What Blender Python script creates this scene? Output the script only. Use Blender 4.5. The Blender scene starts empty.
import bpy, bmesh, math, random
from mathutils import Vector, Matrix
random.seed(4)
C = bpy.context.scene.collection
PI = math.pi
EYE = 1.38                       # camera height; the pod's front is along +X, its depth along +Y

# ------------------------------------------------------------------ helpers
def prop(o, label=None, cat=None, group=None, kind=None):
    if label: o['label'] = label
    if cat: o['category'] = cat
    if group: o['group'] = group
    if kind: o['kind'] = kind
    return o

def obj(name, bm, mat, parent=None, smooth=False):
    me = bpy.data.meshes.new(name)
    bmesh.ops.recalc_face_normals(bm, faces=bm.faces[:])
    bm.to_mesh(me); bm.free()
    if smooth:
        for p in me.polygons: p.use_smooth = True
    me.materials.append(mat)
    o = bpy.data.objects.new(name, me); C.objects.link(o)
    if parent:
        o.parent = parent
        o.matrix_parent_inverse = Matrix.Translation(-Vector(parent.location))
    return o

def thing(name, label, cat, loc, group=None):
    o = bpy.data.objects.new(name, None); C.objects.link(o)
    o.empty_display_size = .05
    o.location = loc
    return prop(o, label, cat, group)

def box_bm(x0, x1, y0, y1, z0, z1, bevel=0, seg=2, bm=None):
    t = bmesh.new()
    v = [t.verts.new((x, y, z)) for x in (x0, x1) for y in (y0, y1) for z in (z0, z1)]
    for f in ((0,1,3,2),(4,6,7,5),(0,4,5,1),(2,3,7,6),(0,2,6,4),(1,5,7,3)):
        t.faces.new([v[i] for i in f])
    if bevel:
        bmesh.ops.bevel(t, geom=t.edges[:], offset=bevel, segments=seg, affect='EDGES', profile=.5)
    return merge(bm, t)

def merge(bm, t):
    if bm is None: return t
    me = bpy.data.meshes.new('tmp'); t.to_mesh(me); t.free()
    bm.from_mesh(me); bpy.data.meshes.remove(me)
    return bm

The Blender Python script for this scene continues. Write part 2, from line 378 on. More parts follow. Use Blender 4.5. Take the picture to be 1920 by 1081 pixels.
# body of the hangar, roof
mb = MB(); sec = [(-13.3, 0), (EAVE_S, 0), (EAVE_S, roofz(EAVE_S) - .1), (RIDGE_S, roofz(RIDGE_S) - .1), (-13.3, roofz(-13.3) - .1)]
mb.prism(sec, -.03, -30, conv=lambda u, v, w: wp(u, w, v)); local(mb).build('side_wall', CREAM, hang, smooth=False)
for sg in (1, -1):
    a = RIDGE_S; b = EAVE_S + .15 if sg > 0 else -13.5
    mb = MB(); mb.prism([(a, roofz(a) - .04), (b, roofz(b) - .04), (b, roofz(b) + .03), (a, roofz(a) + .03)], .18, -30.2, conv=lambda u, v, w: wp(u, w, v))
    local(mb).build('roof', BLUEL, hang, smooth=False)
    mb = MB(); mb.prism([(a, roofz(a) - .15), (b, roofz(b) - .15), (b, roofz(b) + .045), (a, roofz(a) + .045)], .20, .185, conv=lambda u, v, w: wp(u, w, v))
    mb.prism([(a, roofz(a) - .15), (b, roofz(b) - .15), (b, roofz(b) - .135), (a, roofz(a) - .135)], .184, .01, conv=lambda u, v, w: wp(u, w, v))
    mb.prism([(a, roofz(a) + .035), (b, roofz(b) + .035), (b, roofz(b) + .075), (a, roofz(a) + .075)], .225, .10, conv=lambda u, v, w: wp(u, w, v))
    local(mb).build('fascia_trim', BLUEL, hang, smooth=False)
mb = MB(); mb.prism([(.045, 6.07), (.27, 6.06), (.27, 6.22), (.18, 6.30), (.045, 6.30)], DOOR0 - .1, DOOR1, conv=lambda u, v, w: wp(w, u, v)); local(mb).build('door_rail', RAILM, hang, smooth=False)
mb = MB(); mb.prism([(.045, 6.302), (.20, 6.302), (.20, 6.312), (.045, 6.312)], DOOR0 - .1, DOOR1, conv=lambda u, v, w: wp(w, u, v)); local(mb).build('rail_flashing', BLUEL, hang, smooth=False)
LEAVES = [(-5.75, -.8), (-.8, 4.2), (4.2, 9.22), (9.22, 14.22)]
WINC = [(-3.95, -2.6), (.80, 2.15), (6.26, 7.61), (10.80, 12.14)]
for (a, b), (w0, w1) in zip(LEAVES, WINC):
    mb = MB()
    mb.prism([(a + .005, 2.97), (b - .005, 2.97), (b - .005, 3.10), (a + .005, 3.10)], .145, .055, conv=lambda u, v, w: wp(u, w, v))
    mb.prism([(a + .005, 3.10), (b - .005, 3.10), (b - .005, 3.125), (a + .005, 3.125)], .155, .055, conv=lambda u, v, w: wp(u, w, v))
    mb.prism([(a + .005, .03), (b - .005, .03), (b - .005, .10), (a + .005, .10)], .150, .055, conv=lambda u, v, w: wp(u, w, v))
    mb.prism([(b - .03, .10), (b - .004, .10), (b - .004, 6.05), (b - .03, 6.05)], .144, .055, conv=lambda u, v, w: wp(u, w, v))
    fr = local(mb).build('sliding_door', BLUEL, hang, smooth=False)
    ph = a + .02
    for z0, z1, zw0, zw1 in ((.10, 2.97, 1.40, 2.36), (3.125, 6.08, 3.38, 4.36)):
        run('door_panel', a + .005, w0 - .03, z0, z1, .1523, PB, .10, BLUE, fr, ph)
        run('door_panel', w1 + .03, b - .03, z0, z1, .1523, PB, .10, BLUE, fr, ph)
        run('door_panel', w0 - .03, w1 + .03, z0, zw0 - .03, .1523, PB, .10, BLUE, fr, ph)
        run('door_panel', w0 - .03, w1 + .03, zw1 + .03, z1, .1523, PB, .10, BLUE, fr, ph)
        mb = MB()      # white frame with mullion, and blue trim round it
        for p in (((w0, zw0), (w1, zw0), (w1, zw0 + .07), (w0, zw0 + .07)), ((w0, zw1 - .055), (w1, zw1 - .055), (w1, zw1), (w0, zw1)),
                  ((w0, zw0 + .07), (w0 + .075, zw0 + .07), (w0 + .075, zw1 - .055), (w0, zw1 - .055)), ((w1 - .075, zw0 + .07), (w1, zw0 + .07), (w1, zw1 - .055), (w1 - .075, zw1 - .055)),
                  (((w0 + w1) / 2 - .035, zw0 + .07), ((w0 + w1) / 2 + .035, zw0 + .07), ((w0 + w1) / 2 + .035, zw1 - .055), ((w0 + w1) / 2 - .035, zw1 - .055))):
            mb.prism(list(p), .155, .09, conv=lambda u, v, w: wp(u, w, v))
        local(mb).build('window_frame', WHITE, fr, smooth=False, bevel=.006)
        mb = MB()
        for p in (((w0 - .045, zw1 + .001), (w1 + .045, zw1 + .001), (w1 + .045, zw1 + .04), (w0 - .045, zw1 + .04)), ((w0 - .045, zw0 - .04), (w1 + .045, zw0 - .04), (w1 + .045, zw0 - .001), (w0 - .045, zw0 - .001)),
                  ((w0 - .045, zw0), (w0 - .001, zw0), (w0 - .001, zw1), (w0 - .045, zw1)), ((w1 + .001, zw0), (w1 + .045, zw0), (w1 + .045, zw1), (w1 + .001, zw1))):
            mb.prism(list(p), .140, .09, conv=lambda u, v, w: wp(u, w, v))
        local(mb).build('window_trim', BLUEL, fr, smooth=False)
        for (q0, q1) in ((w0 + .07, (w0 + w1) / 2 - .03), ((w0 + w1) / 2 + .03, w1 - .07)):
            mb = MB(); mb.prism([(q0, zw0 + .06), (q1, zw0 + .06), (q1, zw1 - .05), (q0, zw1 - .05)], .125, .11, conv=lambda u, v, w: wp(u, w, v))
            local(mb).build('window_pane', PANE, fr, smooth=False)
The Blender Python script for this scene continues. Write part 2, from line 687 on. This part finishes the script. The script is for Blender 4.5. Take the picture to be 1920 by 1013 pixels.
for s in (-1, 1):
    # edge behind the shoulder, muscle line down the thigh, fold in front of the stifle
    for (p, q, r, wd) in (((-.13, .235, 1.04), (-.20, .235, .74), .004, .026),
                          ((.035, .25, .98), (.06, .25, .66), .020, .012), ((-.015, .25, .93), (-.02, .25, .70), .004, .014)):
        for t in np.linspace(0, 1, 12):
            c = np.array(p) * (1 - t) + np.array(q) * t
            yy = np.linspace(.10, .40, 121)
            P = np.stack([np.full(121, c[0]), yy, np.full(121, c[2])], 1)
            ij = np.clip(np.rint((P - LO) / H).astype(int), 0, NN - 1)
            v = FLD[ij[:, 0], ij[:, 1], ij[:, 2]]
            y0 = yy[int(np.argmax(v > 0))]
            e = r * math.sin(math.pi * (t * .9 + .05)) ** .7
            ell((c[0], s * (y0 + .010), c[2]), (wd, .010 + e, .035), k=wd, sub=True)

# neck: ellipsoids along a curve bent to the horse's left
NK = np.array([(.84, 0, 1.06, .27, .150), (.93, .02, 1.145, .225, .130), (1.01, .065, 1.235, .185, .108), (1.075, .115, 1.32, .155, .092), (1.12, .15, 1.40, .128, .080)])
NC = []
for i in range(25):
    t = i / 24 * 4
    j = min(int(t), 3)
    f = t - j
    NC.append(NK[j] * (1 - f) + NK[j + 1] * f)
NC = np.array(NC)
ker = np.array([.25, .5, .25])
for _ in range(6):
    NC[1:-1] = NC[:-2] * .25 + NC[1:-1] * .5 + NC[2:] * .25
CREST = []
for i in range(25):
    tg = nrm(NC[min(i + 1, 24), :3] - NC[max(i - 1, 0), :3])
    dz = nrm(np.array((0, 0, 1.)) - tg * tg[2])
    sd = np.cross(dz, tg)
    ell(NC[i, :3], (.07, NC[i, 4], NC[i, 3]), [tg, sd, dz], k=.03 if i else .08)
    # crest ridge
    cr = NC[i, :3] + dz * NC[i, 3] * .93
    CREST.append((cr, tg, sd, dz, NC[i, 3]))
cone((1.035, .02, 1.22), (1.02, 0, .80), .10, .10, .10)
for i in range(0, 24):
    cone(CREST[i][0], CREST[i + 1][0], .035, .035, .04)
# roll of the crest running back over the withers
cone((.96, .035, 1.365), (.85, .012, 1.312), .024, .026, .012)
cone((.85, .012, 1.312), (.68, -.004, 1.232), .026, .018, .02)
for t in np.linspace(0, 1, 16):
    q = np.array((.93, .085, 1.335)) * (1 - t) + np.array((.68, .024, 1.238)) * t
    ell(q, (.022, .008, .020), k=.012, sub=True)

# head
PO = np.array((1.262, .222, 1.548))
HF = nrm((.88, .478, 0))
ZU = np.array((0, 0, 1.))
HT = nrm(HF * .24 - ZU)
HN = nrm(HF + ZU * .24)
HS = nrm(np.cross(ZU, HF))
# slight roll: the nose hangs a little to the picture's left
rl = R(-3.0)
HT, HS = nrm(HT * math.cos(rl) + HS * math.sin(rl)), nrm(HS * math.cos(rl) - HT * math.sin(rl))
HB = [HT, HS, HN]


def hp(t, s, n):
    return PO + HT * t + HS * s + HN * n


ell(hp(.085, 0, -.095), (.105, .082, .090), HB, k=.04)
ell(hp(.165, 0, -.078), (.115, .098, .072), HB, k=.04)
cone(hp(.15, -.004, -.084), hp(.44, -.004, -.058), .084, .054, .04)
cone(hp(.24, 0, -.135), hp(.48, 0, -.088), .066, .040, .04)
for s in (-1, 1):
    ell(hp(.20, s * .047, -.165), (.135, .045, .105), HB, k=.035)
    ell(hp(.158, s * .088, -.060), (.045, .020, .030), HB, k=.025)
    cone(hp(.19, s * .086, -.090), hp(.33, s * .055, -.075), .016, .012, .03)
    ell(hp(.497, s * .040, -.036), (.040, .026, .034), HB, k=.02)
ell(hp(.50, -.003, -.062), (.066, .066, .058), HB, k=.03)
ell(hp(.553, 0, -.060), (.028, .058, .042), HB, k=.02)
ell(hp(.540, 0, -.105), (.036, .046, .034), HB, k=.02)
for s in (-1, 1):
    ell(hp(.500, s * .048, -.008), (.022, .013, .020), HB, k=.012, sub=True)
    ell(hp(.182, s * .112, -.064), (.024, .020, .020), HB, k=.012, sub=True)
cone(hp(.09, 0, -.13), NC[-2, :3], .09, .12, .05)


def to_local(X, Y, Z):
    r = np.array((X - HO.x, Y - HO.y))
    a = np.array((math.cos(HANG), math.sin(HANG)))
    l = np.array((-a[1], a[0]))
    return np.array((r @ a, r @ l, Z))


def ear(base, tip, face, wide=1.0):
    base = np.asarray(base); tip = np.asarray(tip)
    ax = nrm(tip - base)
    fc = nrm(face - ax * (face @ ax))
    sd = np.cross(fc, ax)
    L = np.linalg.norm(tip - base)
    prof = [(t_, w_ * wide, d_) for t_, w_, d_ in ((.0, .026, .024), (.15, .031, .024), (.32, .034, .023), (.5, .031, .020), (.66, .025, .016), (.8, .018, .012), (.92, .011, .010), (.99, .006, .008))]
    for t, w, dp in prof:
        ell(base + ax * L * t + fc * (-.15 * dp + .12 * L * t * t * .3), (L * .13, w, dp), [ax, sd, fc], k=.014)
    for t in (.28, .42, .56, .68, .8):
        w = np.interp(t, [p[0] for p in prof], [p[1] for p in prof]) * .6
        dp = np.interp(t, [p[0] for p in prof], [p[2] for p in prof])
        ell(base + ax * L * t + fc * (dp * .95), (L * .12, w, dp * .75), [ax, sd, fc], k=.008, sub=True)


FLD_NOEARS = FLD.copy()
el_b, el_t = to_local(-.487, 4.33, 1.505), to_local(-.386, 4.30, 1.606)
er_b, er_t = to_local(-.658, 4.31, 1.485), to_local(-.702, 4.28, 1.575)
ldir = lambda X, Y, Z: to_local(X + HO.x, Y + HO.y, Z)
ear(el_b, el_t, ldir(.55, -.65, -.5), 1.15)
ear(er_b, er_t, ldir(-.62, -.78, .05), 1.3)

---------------

YOUR TASK:
Check each line above for the string "continues", then copy the ones that have it.

CORRECT ANSWER:
The Blender Python script for this scene continues. Write part 2, from line 378 on. More parts follow. Use Blender 4.5. Take the picture to be 1920 by 1081 pixels.
The Blender Python script for this scene continues. Write part 2, from line 687 on. This part finishes the script. The script is for Blender 4.5. Take the picture to be 1920 by 1013 pixels.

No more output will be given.